Another breakup song is ‘Knowing Me Knowing You’:
‘Memories, good days, bad days, they’ll be with me always,
Knowing me knowing you, there’s nothing we can do’.
‘The Winner Takes All’ is a sad song reeking of fatalism in which the singer has been left for someone else but sadly has to accept it:
‘Nothing more to say, no more ace to play,
So the winner takes it all, and the loser has to fall’.
But things really come to a head causing the singer to resort to the international distress signal, ‘S.O.S.:
‘Where are those happy days, they seem so hard to find,
I tried to reach for you but you have closed your mind,
The love you gave me, nothing else can save me, S.O.S.,
When you are gone, how can I even try to go on’.
Hoping for the tide to turn on ‘a dark and dreary night’ leads to ‘Ring, Ring, Ring’:
‘Staring at the phone on the wall,
Ring, ring, why don’t you give me a call,
Ring, ring, the happiest sound of them all’.
Maybe a call came to give a chance to plead ‘Lay All Your Love On Me’:
‘I wasn’t jealous before we met,
Now every woman I see is a potential threat,
Don’t go wasting your emotion,
Lay all your love on me,
Don’t go sharing your devotion.
Lay all your love on me’.
One step further is the invitation to ‘Take A Chance On Me’:
‘If you change your mind,
I’m the first in line,
Honey I’m still free,
Take a chance on me’.
And so came what many think is the perfect falling in love song, ‘The Name Of The Game’:
‘Your smile and the sound of your voice,
Got a feeling, you gave me no choice, but it means a lot,
What’s the name of the game?
Does it mean anything to you?
But I think I can see in your face that it means a lot’.
Time off from self to offer a shoulder to cry on and someone to rely on to ‘Chiquitita’ which is Spanish for ‘little one’. The latter has suffered heartaches and scars so her spirits are sought to be raised with:
‘ You’ll be dancing once again and the pain will end,
You will have no time for grieving….
Try once more as you did before,
Sing a new song, Chiquitita’.
From heartaches and love to a song full of hope and resolve, ‘I Have A Dream’. Some think the song has a deeper meaning hinting to a life beyond the present one but I am content to think it is all about courage and optimism to overcome strife and tribulations in this very life:
‘I have a dream, a song to sing,
To help me cope, with anything,
If you see the wonder, of a fairy tale,
You can take the future, even if you fail….
I have a dream, a fantasy,
To help me through, reality,
And my destination, makes it worth the while,
Pushin’ through the darkness, still another mile,
I believe in angels, something good in everything I see,
I believe in angels, when I know the time is right for me,
I’ll cross the stream,
I have a dream’.
The lyrics of the two new songs seem intently personal and reflect the desire of the two couples and the group for a reunion and a fresh start.
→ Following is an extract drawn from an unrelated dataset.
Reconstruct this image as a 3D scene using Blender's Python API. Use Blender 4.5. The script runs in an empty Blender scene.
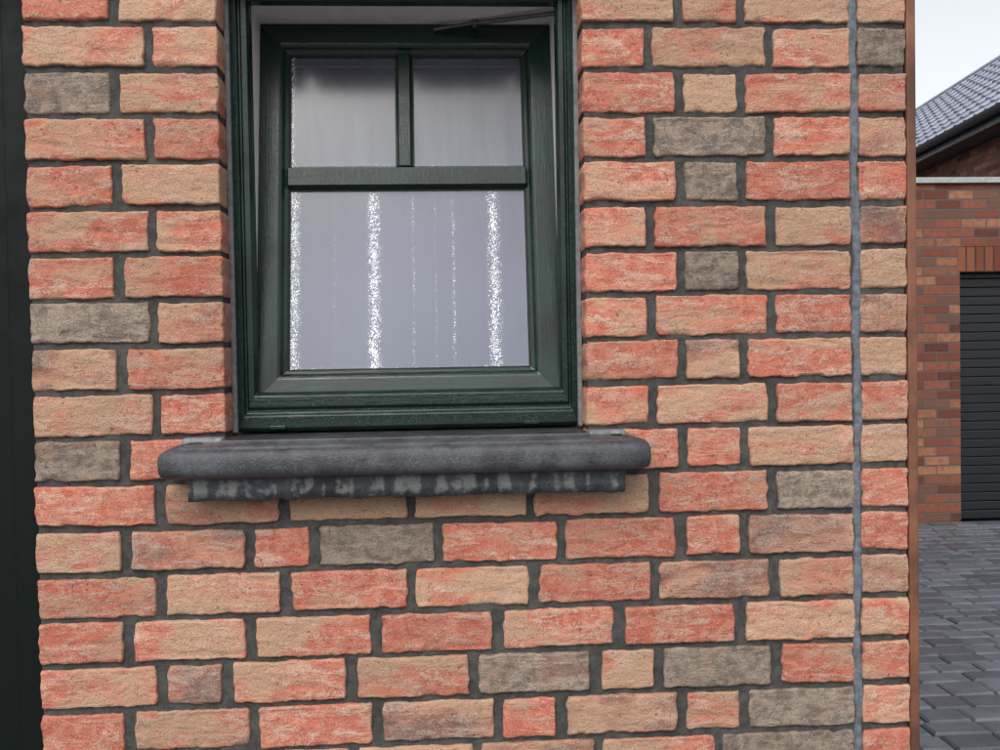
import bpy, numpy as np, random
from math import *
from mathutils import Matrix, Vector
random.seed(7); rng=np.random.default_rng(7)
scene=bpy.context.scene
scene.view_settings.view_transform='Standard'
scene.view_settings.look='None'
scene.view_settings.exposure=0

# ------------------------------------------------------------ helpers
def s2l(c):
    return tuple([((x/255)/12.92 if x/255<=.04045 else ((x/255+.055)/1.055)**2.4) for x in c])+(1.0,)
def link(o,parent=None):
    scene.collection.objects.link(o)
    if parent: o.parent=parent
    return o
def empty(name,loc=(0,0,0)):
    e=bpy.data.objects.new(name,None); e.location=loc; e.empty_display_size=.2
    return link(e)
def mesh_obj(name,verts,faces,mat=None,parent=None,smooth=False):
    me=bpy.data.meshes.new(name); me.from_pydata([tuple(v) for v in verts],[],faces); me.update()
    if mat: me.materials.append(mat)
    if smooth: me.polygons.foreach_set('use_smooth',[True]*len(me.polygons))
    return link(bpy.data.objects.new(name,me),parent)
def box(vs,fs,x0,x1,y0,y1,z0,z1):
    b=len(vs)
    vs+= [(x0,y0,z0),(x1,y0,z0),(x1,y1,z0),(x0,y1,z0),(x0,y0,z1),(x1,y0,z1),(x1,y1,z1),(x0,y1,z1)]
    fs+= [(b,b+3,b+2,b+1),(b+4,b+5,b+6,b+7),(b,b+1,b+5,b+4),(b+1,b+2,b+6,b+5),(b+2,b+3,b+7,b+6),(b+3,b,b+4,b+7)]
def bevel(o,w,seg=2,ang=30):
    m=o.modifiers.new('bevel','BEVEL'); m.width=w; m.segments=seg; m.limit_method='ANGLE'; m.angle_limit=radians(ang)
def boxes(name,lst,mat,parent,bev=0):
    vs=[];fs=[]
    for b in lst: box(vs,fs,*b)
    o=mesh_obj(name,vs,fs,mat,parent)
    if bev: bevel(o,bev)
    return o
def ring(name,x0,x1,z0,z1,prof,w,mat,parent,smooth=False):
    """mitred rectangular frame; prof=[(t,y)], w=(left,right,bottom,top)"""
    vs=[];fs=[];n=len(prof)
    for (cx,cz,sx,sz,wx,wz) in [(x0,z0,1,1,w[0],w[2]),(x1,z0,-1,1,w[1],w[2]),(x1,z1,-1,-1,w[1],w[3]),(x0,z1,1,-1,w[0],w[3])]:
        for t,y in prof: vs.append((cx+sx*t*wx,y,cz+sz*t*wz))
    for c in range(4):
        d=(c+1)%4
        for i in range(n):
            j=(i+1)%n
            fs.append((c*n+i,c*n+j,d*n+j,d*n+i))
    o=mesh_obj(name,vs,fs,mat,parent)
    import bmesh
    bm=bmesh.new(); bm.from_mesh(o.data); bmesh.ops.recalc_face_normals(bm,faces=bm.faces); bm.to_mesh(o.data); bm.free()
    return o
def vnoise(x,y,z,seed=0):
    xi=np.floor(x).astype(np.int64); yi=np.floor(y).astype(np.int64); zi=np.floor(z).astype(np.int64)
    fx=x-xi; fy=y-yi; fz=z-zi
    fx=fx*fx*(3-2*fx); fy=fy*fy*(3-2*fy); fz=fz*fz*(3-2*fz)
    def h(a,b,c):
        n=(a*374761393+b*668265263+c*2147483647*3+seed*974711)&0xffffffff
        n=((n^(n>>13))*1274126177)&0xffffffff
        n=(n^(n>>16))&0xffff
        return n/65535.0*2-1
    r=0
    for dx in (0,1):
        for dy in (0,1):
            for dz in (0,1):
                r=r+h(xi+dx,yi+dy,zi+dz)*(fx if dx else 1-fx)*(fy if dy else 1-fy)*(fz if dz else 1-fz)
    return r

class NT:
    def __init__(s,name):
        s.m=bpy.data.materials.new(name); s.m.use_nodes=True; s.t=s.m.node_tree; s.t.nodes.clear()
        s.out=s.t.nodes.new('ShaderNodeOutputMaterial')
    def set(s,inp,v):
        if isinstance(v,bpy.types.NodeSocket): s.t.links.new(v,inp)
        else:
            if isinstance(v,(tuple,list)) and len(v)==3 and inp.type=='RGBA': v=tuple(v)+(1,)
            inp.default_value=v
    def math(s,op,a,b=None,c=None,clamp=False):
        nd=s.t.nodes.new('ShaderNodeMath'); nd.operation=op; nd.use_clamp=clamp
        s.set(nd.inputs[0],a)
        if b is not None: s.set(nd.inputs[1],b)
        if c is not None: s.set(nd.inputs[2],c)
        return nd.outputs[0]
    def mix(s,f,a,b,blend='MIX'):
        nd=s.t.nodes.new('ShaderNodeMix'); nd.data_type='RGBA'; nd.blend_type=blend
        s.set(nd.inputs[0],f); s.set(nd.inputs[6],a); s.set(nd.inputs[7],b); return nd.outputs[2]
    def noise(s,vec,scale,detail=3,rough=.5,dist=0):
        nd=s.t.nodes.new('ShaderNodeTexNoise'); s.set(nd.inputs['Vector'],vec)
        nd.inputs['Scale'].default_value=scale; nd.inputs['Detail'].default_value=detail
        nd.inputs['Roughness'].default_value=rough; nd.inputs['Distortion'].default_value=dist
        return nd.outputs[0]
    def ss(s,v,a,b,lo=0.,hi=1.):
        nd=s.t.nodes.new('ShaderNodeMapRange'); nd.interpolation_type='SMOOTHSTEP'
        s.set(nd.inputs[0],v); nd.inputs[1].default_value=a; nd.inputs[2].default_value=b
        nd.inputs[3].default_value=lo; nd.inputs[4].default_value=hi; return nd.outputs[0]
    def coord(s,which='Object',scale=(1,1,1),rot=(0,0,0)):
        tc=s.t.nodes.new('ShaderNodeTexCoord'); mp=s.t.nodes.new('ShaderNodeMapping')
        s.t.links.new(tc.outputs[which],mp.inputs[0]); mp.inputs['Scale'].default_value=scale; mp.inputs['Rotation'].default_value=rot
        return mp.outputs[0]
    def vmath(s,op,a,b):
        nd=s.t.nodes.new('ShaderNodeVectorMath'); nd.operation=op; s.set(nd.inputs[0],a); s.set(nd.inputs[1],b); return nd.outputs[0]
    def bump(s,h,strength=.5,dist=.002,normal=None):
        nd=s.t.nodes.new('ShaderNodeBump'); s.set(nd.inputs['Height'],h)
        nd.inputs['Strength'].default_value=strength; nd.inputs['Distance'].default_value=dist
        if normal is not None: s.t.links.new(normal,nd.inputs['Normal'])
        return nd.outputs[0]
    def principled(s,color,rough=.8,normal=None,spec=.5,metal=0.,coat=0.):
        p=s.t.nodes.new('ShaderNodeBsdfPrincipled')
        s.set(p.inputs['Base Color'],color); s.set(p.inputs['Roughness'],rough)
        p.inputs['Specular IOR Level'].default_value=spec; s.set(p.inputs['Metallic'],metal)
        p.inputs['Coat Weight'].default_value=coat
        if normal is not None: s.t.links.new(normal,p.inputs['Normal'])
        s.t.links.new(p.outputs[0],s.out.inputs[0]); return p

# ------------------------------------------------------------ materials
def mat_brick():
    k=NT('brick_face')
    at=k.t.nodes.new('ShaderNodeAttribute'); at.attribute_name='bk'
    sep=k.t.nodes.new('ShaderNodeSeparateColor'); k.t.links.new(at.outputs['Color'],sep.inputs[0])
    red,grey,rnd=sep.outputs[0],sep.outputs[1],sep.outputs[2]
    co=k.coord('Object')
    cmb=k.t.nodes.new('ShaderNodeCombineXYZ')
    k.set(cmb.inputs[0],k.math('MULTIPLY',rnd,37.)); k.set(cmb.inputs[1],k.math('MULTIPLY',rnd,11.)); k.set(cmb.inputs[2],k.math('MULTIPLY',rnd,23.))
    co=k.vmath('ADD',co,cmb.outputs[0])
    cs=k.vmath('MULTIPLY',co,(.6,1,1.1))
    n1=k.noise(cs,12,3,.55,.8); n2=k.noise(co,46,3,.6,.5); n3=k.noise(co,430,2,.7)
    n5=k.noise(k.vmath('MULTIPLY',co,(.45,1,1.7)),32,4,.68,.8)
    v=k.math('ADD',k.math('MULTIPLY',n1,2.0),k.math('MULTIPLY',n2,.7))
    v=k.math('ADD',v,k.math('MULTIPLY',n3,.25))
    v=k.math('ADD',v,k.math('MULTIPLY',k.math('SUBTRACT',red,.5),.62))
    m=k.ss(v,1.28,1.72)
    cream=k.mix(k.ss(n5,.35,.65),s2l((188,152,124)),s2l((168,130,106)))
    redc=k.mix(k.ss(n5,.35,.68),s2l((190,106,86)),s2l((164,82,68)))
    redc=k.mix(k.math('MULTIPLY',k.ss(n2,.42,.62),.8),redc,s2l((194,132,110)))
    c=k.mix(m,cream,redc)
    # grey / burnt bricks
    g=k.mix(k.ss(n2,.35,.65),s2l((108,96,88)),s2l((148,133,118)))
    g=k.mix(k.math('MULTIPLY',m,.45),g,s2l((130,88,76)))
    gm=k.ss(k.math('ADD',grey,k.math('MULTIPLY',k.math('SUBTRACT',n1,.5),1.6)),.3,.78)
    c=k.mix(gm,c,g)
    # lime patina, sand bloom & dirt
    pat=k.math('MULTIPLY',k.ss(k.math('ADD',n5,k.math('MULTIPLY',k.math('SUBTRACT',n3,.5),.5)),.47,.66),k.ss(n1,.35,.6,.35,.68))
    c=k.mix(pat,c,k.mix(gm,s2l((202,178,156)),s2l((166,153,138))))
    c=k.mix(k.math('MULTIPLY',k.ss(n3,.55,.72),.28),c,s2l((214,196,178)))
    c=k.mix(k.math('MULTIPLY',k.ss(n3,.47,.30),.45),c,s2l((96,66,56)))
    dk=k.noise(co,120,2,.6)
    c=k.mix(k.math('MULTIPLY',k.ss(dk,.37,.24),.7),c,s2l((70,56,50)))
    lv=k.math('MULTIPLY_ADD',rnd,.22,.80)
    hs=k.t.nodes.new('ShaderNodeHueSaturation'); k.set(hs.inputs['Value'],lv); k.set(hs.inputs['Color'],c); hs.inputs['Saturation'].default_value=1.0
    c=k.mix(k.math('MULTIPLY',at.outputs['Alpha'],k.ss(n1,.3,.6)),hs.outputs[0],s2l((58,50,43)))
    h=k.math('ADD',k.math('MULTIPLY',dk,.7),k.math('MULTIPLY',n3,.4)); h=k.math('ADD',h,k.math('MULTIPLY',n5,1.1))
    k.principled(c,.86,k.bump(h,.85,.0042),.3)
    return k.m
def mat_mortar():
    k=NT('mortar'); co=k.coord('Object')
    n=k.noise(co,60,4,.6); f=k.noise(co,500,3,.7); b=k.noise(co,6,2)
    c=k.mix(k.ss(n,.3,.7),s2l((61,61,61)),s2l((86,85,83)))
    c=k.mix(k.math('MULTIPLY',k.ss(f,.5,.7),.35),c,s2l((124,122,118)))
    c=k.mix(k.math('MULTIPLY',k.ss(b,.45,.7),.3),c,s2l((48,47,47)))
    k.principled(c,.95,k.bump(k.math('ADD',n,f),.9,.003),.2); return k.m
def mat_greenpaint(name='green_paint',base=(17,43,36),dark=(8,25,21),rough=.24,axis=(1,1,1),spec=.38):
    k=NT(name); co=k.coord('Object',scale=axis)
    n=k.noise(co,260,3,.6); b=k.noise(k.coord('Object'),9,3)
    drops=k.noise(k.coord('Object'),520,1,.6)
    c=k.mix(k.ss(b,.3,.7),s2l(base),s2l(dark))
    c=k.mix(k.math('MULTIPLY',k.ss(drops,.66,.74),.3),c,s2l((130,145,140)))
    h=k.math('ADD',k.math('MULTIPLY',n,.8),k.math('MULTIPLY',k.ss(drops,.6,.7),.7))
    k.principled(c,k.ss(b,.3,.7,rough-.06,rough+.14),k.bump(h,.4,.0012),spec); return k.m
def mat_plain(name,rgb,rough=.6,var=.25,scale=30,bump=.2,metal=0.,spec=.5):
    k=NT(name); co=k.coord('Object'); n=k.noise(co,scale,5,.65)
    d=tuple(max(0,x*(1-var)) for x in rgb)
    k.principled(k.mix(k.ss(n,.3,.7),s2l(rgb),s2l(d)),k.ss(n,.3,.7,max(.05,rough-.1),min(1,rough+.1)),k.bump(n,bump,.002),spec,metal); return k.m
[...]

In ‘Don’t Shut Me Down’, the singer pleads to be accepted as she has changed:
‘And now you see another me, I’ve been reloaded….
I’m like a dream within a dream that’s been decoded….
I’m not the one you knew, I’m now and then combined….
I’m not the same this time around,
I’m fired up, don’t shut me down.’
Having gone through the ups and downs of life and the breakup, the realization of the preciousness of the relationship is the theme of the powerful song ‘I Still Have Faith In You’:
‘I still have faith in you,
It stands above the crazy things we did,
There was a union of heart and mind,
The likes of which are rare and oh-so hard to find,
It all comes down to love…
We do have it in us, new spirit has arrived,
The joy and the sorrow, we have a story
And it survived.’
Finally, as they themselves often do, I end with ‘Thank You For The Music’:
‘So I say thank you for the music, the songs I’m singing,
Thanks for all the joy they are bringing,
….Thank you for the music, for giving it to me’.
ABBA’s four are in their 70s now. But the heartening fact is they have reunited. One hopes they will continue to stay together and keep tugging at our heartstrings for many more years before they eventually ‘cross the stream’.